- [Data lines]:
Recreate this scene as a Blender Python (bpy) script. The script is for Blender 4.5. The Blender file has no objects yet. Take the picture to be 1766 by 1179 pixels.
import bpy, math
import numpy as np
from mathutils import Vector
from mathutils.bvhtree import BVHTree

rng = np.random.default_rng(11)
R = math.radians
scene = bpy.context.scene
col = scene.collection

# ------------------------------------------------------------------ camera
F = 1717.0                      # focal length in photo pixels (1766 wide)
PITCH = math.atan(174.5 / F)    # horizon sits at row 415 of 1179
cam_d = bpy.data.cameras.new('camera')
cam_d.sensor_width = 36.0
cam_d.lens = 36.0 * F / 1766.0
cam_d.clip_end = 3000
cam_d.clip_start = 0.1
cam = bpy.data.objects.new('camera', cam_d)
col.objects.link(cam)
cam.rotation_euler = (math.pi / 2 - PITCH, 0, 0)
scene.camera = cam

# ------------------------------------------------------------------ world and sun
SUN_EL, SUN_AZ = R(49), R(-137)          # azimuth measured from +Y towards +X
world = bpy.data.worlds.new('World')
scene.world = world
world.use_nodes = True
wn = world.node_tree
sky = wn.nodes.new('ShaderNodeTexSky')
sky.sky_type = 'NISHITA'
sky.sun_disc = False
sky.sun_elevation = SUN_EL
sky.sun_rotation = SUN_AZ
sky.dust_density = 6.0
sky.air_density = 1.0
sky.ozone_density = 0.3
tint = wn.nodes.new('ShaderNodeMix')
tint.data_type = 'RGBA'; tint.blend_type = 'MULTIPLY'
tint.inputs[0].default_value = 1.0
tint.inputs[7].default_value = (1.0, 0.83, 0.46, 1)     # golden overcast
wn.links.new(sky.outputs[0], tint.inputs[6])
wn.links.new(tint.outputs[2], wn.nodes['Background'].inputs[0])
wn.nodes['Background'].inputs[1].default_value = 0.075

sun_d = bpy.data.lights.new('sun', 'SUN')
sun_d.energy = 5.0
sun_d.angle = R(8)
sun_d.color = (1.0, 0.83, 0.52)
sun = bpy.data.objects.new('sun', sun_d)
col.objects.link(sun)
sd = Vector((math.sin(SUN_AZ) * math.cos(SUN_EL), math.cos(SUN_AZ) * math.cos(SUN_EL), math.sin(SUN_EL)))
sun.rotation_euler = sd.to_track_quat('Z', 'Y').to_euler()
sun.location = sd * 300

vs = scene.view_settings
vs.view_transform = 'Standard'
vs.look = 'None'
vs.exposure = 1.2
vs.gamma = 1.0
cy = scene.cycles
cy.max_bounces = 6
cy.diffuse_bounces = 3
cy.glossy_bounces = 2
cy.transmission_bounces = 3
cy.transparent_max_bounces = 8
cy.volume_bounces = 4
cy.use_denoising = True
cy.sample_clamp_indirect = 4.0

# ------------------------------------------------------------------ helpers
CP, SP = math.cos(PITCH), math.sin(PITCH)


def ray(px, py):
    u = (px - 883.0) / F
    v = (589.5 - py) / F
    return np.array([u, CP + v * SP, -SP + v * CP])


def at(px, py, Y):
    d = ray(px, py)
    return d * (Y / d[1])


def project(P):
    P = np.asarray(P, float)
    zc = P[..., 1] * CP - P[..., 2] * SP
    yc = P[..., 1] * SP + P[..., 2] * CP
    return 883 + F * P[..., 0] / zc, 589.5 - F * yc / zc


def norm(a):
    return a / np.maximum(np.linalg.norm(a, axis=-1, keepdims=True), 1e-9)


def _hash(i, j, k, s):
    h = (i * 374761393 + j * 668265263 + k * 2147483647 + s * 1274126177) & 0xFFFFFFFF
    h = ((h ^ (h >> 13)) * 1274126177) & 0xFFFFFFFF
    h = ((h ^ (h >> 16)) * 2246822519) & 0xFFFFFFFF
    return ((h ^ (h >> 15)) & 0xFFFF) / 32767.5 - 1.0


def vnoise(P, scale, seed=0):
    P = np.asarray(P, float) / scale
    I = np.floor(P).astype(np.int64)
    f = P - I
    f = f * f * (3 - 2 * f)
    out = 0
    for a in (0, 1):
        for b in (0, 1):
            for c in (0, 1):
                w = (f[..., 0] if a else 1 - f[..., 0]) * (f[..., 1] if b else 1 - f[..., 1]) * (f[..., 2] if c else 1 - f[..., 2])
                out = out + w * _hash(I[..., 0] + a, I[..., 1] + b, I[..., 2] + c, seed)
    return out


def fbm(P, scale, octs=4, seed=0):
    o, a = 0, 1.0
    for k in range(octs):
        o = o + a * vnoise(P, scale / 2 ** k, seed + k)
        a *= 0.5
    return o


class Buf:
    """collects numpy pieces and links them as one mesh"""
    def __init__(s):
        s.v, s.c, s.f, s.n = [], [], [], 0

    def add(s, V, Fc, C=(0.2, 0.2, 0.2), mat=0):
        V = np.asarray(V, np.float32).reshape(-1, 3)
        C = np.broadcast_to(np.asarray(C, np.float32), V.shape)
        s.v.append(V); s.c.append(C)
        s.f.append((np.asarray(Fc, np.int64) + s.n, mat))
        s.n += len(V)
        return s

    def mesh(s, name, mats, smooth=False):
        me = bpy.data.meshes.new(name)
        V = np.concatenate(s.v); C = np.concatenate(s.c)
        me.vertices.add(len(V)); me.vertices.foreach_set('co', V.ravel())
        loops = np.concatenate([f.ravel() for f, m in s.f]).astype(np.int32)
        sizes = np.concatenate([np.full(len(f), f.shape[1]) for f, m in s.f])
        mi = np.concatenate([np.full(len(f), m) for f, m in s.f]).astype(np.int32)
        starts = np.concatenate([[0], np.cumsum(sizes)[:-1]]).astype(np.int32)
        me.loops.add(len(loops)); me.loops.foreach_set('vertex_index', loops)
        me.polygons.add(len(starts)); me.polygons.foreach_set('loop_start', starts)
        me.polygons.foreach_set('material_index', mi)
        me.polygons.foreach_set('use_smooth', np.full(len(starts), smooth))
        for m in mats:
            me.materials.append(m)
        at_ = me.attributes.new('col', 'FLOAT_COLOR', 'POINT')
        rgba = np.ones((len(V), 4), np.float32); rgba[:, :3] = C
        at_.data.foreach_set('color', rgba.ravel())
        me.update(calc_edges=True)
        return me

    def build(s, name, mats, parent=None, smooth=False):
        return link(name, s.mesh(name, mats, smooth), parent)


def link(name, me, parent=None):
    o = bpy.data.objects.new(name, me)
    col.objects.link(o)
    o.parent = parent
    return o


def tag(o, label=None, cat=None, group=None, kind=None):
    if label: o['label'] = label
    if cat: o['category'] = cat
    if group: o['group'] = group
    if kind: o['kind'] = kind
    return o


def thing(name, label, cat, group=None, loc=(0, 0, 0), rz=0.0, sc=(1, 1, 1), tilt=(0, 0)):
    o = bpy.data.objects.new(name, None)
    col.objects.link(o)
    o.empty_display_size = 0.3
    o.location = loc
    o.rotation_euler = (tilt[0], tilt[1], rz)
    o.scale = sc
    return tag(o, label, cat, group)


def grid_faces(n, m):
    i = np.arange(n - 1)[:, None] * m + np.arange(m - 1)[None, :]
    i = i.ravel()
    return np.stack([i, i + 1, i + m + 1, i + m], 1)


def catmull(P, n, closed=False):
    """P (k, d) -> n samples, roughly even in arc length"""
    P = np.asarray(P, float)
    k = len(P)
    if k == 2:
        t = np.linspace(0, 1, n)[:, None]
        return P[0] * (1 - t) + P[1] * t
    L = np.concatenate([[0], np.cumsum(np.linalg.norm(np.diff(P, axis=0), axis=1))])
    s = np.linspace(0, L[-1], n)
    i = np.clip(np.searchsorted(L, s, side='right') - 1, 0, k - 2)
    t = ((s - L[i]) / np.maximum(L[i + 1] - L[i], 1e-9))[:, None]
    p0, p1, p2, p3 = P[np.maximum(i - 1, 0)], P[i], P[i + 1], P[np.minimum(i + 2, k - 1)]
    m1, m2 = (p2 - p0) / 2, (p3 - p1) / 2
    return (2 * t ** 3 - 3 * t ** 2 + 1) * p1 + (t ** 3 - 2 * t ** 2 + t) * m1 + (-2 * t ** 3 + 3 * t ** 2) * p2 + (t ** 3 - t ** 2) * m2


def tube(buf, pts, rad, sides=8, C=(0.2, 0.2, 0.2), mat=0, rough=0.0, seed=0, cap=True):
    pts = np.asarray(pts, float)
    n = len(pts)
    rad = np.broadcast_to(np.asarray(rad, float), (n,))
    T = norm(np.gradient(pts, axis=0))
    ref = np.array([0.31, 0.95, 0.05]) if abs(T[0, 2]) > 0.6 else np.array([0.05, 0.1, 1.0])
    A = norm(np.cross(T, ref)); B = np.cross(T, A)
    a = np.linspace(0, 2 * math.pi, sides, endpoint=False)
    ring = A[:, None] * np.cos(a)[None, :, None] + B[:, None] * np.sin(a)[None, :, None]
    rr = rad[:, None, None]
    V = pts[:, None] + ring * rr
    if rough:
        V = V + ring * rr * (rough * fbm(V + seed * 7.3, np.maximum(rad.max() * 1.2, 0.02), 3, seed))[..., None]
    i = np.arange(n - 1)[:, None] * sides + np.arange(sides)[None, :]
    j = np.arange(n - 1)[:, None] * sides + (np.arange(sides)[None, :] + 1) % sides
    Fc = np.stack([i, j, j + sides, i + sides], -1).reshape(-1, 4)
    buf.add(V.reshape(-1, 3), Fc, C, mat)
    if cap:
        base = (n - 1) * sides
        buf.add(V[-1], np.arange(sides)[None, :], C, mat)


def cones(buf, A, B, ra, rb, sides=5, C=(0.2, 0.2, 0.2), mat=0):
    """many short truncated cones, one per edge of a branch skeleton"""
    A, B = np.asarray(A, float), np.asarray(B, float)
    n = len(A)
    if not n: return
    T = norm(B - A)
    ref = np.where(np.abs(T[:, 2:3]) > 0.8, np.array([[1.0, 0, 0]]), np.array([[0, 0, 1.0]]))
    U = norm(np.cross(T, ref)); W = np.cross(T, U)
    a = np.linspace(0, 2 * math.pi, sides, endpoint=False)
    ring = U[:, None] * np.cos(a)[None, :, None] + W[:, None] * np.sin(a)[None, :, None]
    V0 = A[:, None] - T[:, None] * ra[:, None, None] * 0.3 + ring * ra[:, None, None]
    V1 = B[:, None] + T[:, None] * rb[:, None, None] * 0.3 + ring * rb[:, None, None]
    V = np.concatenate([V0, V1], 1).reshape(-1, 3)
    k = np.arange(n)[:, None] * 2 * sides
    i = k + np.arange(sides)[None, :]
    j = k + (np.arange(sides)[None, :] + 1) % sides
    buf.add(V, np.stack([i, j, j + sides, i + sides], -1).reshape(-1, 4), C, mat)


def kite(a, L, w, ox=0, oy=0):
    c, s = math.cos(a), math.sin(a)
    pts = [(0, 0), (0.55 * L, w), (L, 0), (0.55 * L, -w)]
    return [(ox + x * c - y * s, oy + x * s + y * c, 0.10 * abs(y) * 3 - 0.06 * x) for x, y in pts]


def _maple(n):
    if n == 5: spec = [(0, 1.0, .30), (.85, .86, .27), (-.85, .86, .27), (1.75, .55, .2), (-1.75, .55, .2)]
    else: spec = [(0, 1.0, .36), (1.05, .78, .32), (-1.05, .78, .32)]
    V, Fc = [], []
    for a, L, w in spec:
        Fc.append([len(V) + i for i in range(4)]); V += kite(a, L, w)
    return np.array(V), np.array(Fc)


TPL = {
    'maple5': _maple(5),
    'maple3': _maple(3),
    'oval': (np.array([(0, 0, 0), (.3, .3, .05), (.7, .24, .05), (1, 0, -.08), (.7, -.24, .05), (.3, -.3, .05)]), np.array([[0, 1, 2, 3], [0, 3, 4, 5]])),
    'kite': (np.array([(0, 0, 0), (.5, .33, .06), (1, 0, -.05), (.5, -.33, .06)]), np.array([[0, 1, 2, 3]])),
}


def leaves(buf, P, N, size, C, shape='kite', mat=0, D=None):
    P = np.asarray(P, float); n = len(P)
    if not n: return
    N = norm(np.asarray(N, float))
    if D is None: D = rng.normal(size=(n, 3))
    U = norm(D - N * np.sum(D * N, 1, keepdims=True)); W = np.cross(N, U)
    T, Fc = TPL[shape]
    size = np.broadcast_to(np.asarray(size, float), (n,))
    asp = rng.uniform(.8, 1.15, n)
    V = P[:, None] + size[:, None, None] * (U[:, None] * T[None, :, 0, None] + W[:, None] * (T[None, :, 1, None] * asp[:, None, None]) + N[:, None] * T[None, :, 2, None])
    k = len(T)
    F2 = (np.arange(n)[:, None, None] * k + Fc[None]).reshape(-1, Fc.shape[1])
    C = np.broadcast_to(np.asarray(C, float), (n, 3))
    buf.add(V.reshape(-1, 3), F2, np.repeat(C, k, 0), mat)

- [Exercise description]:
Produce the lines from the top of the listing through the "from mathutils.bvhtree import BVHTree" line exactly as they appear, with no additional output.

- [Reply]:
Recreate this scene as a Blender Python (bpy) script. The script is for Blender 4.5. The Blender file has no objects yet. Take the picture to be 1766 by 1179 pixels.
import bpy, math
import numpy as np
from mathutils import Vector
from mathutils.bvhtree import BVHTree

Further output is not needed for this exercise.